"""
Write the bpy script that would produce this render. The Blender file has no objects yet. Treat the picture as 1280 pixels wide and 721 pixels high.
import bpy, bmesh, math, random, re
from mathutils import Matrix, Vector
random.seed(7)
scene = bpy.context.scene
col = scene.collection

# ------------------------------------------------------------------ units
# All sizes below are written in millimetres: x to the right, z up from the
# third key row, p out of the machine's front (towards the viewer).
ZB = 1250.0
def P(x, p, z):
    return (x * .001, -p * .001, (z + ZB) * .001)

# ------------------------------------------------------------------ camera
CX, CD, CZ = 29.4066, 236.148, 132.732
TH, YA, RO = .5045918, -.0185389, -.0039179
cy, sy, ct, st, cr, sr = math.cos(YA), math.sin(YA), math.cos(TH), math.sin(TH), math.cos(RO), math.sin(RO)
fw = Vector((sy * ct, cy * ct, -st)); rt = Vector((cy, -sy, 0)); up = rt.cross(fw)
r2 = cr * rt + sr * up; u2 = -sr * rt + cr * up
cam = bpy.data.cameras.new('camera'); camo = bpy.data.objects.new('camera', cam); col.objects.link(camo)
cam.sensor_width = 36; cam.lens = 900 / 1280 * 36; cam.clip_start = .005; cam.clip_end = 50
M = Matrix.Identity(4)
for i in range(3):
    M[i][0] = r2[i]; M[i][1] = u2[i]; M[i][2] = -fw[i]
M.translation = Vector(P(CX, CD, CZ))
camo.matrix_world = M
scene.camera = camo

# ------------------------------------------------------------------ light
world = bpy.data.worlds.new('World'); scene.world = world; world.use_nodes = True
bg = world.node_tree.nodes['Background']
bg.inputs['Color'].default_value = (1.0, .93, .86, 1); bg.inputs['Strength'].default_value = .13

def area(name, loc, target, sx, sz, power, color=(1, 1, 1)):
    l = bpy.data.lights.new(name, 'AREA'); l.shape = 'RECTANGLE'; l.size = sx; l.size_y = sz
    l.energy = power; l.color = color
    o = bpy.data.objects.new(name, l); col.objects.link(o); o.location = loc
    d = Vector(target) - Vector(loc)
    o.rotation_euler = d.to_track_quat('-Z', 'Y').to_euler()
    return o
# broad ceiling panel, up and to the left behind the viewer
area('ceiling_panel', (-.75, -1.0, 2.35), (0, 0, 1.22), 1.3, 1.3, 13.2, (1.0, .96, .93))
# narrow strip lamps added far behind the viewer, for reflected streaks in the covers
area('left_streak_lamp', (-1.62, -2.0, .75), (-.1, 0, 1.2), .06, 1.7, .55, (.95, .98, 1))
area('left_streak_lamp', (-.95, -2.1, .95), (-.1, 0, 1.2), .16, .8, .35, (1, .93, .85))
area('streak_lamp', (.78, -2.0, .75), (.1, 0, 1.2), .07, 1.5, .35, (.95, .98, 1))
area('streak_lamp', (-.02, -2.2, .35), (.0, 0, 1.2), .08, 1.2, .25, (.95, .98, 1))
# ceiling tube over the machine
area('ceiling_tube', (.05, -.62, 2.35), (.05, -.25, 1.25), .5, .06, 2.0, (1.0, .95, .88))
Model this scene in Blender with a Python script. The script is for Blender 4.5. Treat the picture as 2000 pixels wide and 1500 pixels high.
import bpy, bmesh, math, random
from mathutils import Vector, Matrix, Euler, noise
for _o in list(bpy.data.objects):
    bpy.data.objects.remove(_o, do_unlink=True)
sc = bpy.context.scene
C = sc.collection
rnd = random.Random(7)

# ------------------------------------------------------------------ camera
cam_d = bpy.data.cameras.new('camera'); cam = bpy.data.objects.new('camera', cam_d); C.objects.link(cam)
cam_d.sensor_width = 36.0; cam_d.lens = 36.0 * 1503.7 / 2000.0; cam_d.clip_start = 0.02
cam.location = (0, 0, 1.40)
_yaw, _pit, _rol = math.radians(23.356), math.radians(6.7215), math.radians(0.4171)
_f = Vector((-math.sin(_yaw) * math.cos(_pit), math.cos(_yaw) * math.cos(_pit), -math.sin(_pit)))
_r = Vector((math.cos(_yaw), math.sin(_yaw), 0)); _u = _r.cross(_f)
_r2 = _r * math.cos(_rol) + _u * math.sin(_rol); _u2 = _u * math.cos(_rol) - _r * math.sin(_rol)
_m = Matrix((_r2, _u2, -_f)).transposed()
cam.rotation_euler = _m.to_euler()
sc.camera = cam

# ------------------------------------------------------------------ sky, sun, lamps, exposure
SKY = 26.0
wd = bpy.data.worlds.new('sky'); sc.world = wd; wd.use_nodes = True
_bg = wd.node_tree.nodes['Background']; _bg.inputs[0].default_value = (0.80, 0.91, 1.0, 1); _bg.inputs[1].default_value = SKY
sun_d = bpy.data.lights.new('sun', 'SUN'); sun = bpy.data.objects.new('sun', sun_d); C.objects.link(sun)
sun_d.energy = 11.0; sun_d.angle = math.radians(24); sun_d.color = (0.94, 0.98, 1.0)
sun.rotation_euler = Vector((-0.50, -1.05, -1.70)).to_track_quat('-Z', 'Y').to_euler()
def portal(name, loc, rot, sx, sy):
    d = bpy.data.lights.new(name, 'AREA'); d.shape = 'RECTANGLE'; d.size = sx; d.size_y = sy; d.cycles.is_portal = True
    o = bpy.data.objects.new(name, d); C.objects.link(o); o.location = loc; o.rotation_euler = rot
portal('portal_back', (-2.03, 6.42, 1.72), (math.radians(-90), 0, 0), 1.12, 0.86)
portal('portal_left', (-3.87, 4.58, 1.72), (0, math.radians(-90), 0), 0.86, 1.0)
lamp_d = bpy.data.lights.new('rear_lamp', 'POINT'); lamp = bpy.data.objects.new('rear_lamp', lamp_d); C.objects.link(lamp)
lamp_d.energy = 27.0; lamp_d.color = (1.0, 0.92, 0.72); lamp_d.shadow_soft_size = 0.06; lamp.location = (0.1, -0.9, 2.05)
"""
### [Problem requirements]
Pick out each line containing the string "scene" and copy it.

### [Task solution]
scene = bpy.context.scene
col = scene.collection
scene.camera = camo
world = bpy.data.worlds.new('World'); scene.world = world; world.use_nodes = True
Model this scene in Blender with a Python script. The script is for Blender 4.5. Treat the picture as 2000 pixels wide and 1500 pixels high.
sc = bpy.context.scene